Sandra Oliver sounded an alert to this new threat in the April issue of the free newspaper Working Waterfront/Inter-Island News. She included a history of the locally famous cracker and an account of the successful campaign in 1997.
Ms. Oliver got onto the latest twist to the Crown Pilot saga a few months ago when a food writer for a national magazine interviewed her about how to make a real chowder. She described the “hardtack tradition,” how you layer Crown Pilots in with the fish and potatoes.
The magazine writer called Nabisco and asked how to obtain the crackers. Ms. Oliver went on: “The Nabisco person called back, pleading with the food writer not to mention the cracker saying that they really did not want to promote the cracker at all. The writer called me up. ‘Those villains at Nabisco want to do that cracker in,’ she said.”
Ms. Oliver says Nabisco acquired the cracker recipe from a small bakery in Newburyport, Mass., which had started making the crackers for seafarers in 1792. Nabisco dropped Crown Pilot in 1996 along with 400 other products and Donna Damon of Chebeague Island broke the story in Working Waterfront.

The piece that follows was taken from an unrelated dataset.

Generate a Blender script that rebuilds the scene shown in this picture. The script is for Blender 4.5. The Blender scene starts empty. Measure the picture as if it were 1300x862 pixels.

Outraged customers began complaining to the company. The campaign spread throughout New England and soon involved Maine humorist Tim Sample and CBS radio’s Charles Osgood.
Nabisco saw that it could get some good publicity out of the flap. It started production again, shipped cases of Crown Pilots by ferryboat from Boston to Portland where they were unloaded at DeMillo’s floating restaurant with plenty of television coverage, served chowder to a crowd, handed out free samples, and gave $1,000 checks to some coastal historical societies.
Since then, Kraft Foods has acquired Nabisco. Kraft spokesperson Laurie Guzzinati says she may be the one who talked with the magazine food writer. But she explains the conversation somewhat differently. She describes Crown Pilot crackers as a “very regional small product within our portfolio.”
But Ms. Guzzinati won’t say how long Crown Pilots will be manufactured or how its sales are doing. Kraft’s Web site includes hundreds of recipes but makes no mention of Crown Pilots.
If that sounds ominous, the thing to do is eat a lot of Crown Pilots, teach your kids to eat them, and nag the groceries and supermarkets to keep stocking them.
If all else fails, we may have to crank up another big campaign like the one 11 years ago.